‘Foreclosed House 3-21-08 IMG_7996’
courtesy of ‘stevendepolo’
Actually, the housing market may be more Jekyll & Hyde than straight-up slasher villain, given the way it’s seemed to flip between everyone’s financial salvation and the eventual ruin of our economy. Unfortunately the odds are that if I’m writing about it here it’s for frightening reasons, not happy ones. Even more unfortunate, it seems that we’re getting little of this news in the mid-Atlantic region because the big scare lines specify areas far from here. That doesn’t mean it’s not going to impact us, though.
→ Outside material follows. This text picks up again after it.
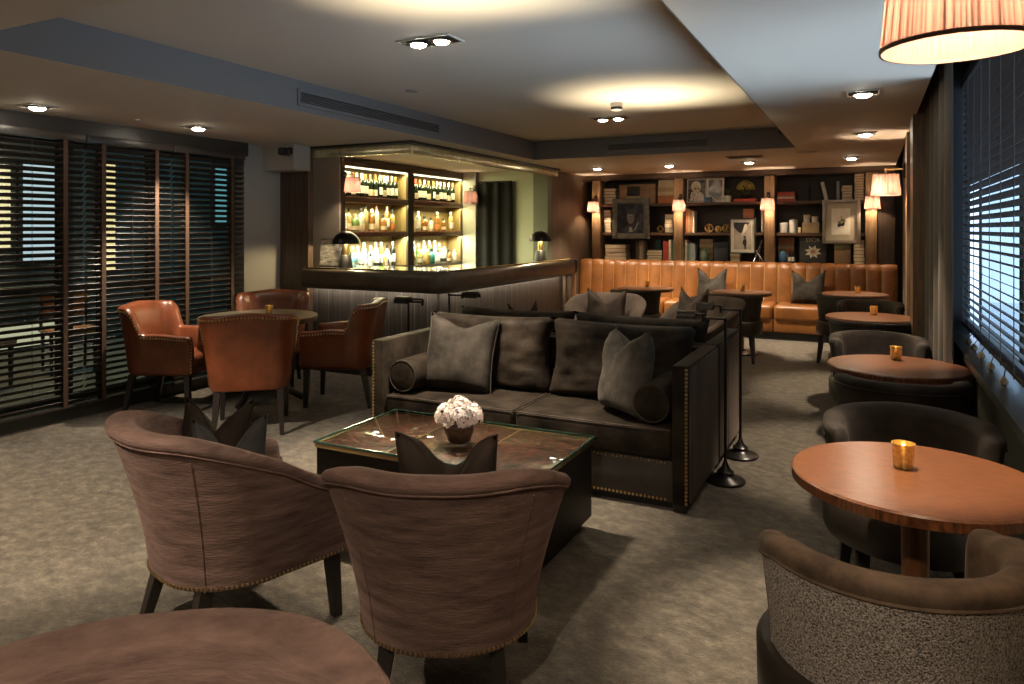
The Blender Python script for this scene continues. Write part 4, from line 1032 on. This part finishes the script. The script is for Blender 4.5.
# ------------------------------------------------------------------ bookcase
t = thing('bookcase', 'dark wall-wide bookcase with four uprights above the banquette', 'bookcase')
ZB, ZT = .95, 2.30; YF2, YB2 = 11.05, 11.40
UX = [-3.975, -2.64, -1.31, .015]
MB().box((-1.98, YB2 - .01, 1.66), (4.0, .02, 1.42)).build('back_panel', M['bayback'], t, False)
MB().box((-1.92, (YF2 + YB2) / 2 - .01, 2.325), (4.54, YB2 - YF2 + .04, .088), .004).build('header', M['darkwoodh'], t)
for x in UX: MB().box((x, 11.2, 1.64), (.14, .40, 1.28), .004).build('upright', M['upright'], t)
MB().box((.20, 11.2, 1.64), (.20, .36, 1.28)).build('end_panel', M['darkwood'], t, False)
for i in range(3):
    x0, x1 = UX[i] + .071, UX[i + 1] - .071
    for z in (1.905, 1.445): MB().box(((x0 + x1) / 2, 11.225, z - .0225), (x1 - x0, .33, .045), .003).build('shelf', M['darkwoodh'], t)
    MB().box(((x0 + x1) / 2, 11.2, .975), (x1 - x0, .38, .05), .003).build('bottom_shelf', M['darkwoodh'], t)
ZS = {2: 1.9055, 1: 1.4455, 0: 1.0005}
YO = 11.10    # front line of what stands on the shelves
rk = random.Random(5)
def book(name, x0, x1, y0, y1, z0, z1, m, label, group, spine='y', rot=0, lean=0):
    """one book: cover boards and spine (spine to the front), page block inside"""
    mb = MB(); cx, cy, cz = (x0 + x1) / 2, (y0 + y1) / 2, z0; w_, d, h = x1 - x0, y1 - y0, z1 - z0; c = .005
    if spine == 'flat':   # lying, spine towards the room
        mb.box((0, 0, c / 2), (w_, d, c)); mb.box((0, 0, h - c / 2), (w_, d, c)); mb.box((0, -d / 2 + c / 2, h / 2), (w_, c, h - .001), .001)
        mb.mi = 1; mb.box((0, .002, h / 2), (w_ - .012, d - .012, h - 2 * c))
    elif spine == 'pages':   # lying, page edges towards the room
        mb.box((0, 0, c / 2), (w_, d, c)); mb.box((0, 0, h - c / 2), (w_, d, c)); mb.box((0, d / 2 - c / 2, h / 2), (w_, c, h - .001))
        mb.mi = 1; mb.box((0, -.002, h / 2), (w_ - .012, d - .010, h - 2 * c))
    else:
        mb.box((-w_ / 2 + c / 2, 0, h / 2), (c, d, h)); mb.box((w_ / 2 - c / 2, 0, h / 2), (c, d, h)); mb.box((0, -d / 2 + c / 2, h / 2), (w_ - .001, c, h), .001)
        mb.mi = 1; mb.box((0, .002, h / 2 - .002), (w_ - 2 * c, d - .012, h - .012))
    o = mb.build('book', [m, M['page']], None, False); o.location = (cx, cy, cz); o.rotation_euler = (0, lean, rot); return tag(o, label, 'book', group)
def stack(x0, x1, z0, z1, mats, words, where, d=.22, mode='flat'):
    n = len(mats); h = (z1 - z0) / n
    for i, (mk, wd) in enumerate(zip(mats, words)):
        j = rk.uniform(0, .012); k = rk.uniform(0, .012)
        pos = 'only one' if n == 1 else 'lowest' if i == 0 else 'topmost' if i == n - 1 else ORD[i] + ' from bottom'
        book('book', x0 + j, x1 - k, YO + rk.uniform(0, .012), YO + d, z0 + i * h + .0006 * 0, z0 + (i + 1) * h - .0008, M['c_brownpaper' if mode == 'pages' and mk != 'ink' else 'c_' + mk], '%s book, %s of stack %s' % (wd, pos, where), 'book stack ' + where, mode)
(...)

The big scary news hasn’t hit the Washington Post yet, though a lot of west coast papers have been running it. The tip of this iceburg is named “option ARMs” and is about a type of loan that let people pick how much they’d repay. Not surprisingly, many opted to make the smallest possible payment – an amount that, in many cases, didn’t even cover the interest being applied to the loan. The result being that the total amount of the loan grew rather than shrank over time, which would be troubling enough even if home prices rose. Which, as we all know, they didn’t.
Presumably our region is not getting the same amount of coverage on this issue as the west because of the big quote out of the reporting agency, Fitch. “75% percent of Option ARM loans are secured by properties located in California, Florida, Nevada, and Arizona” seems to be the info line that journalists are noticing and using as a reason to write this up, or possibly not. You’ll find fresh entries on option ARMs on SFGate but not in the WaPo.
Which is too bad, because this is going to bite us in the ass too.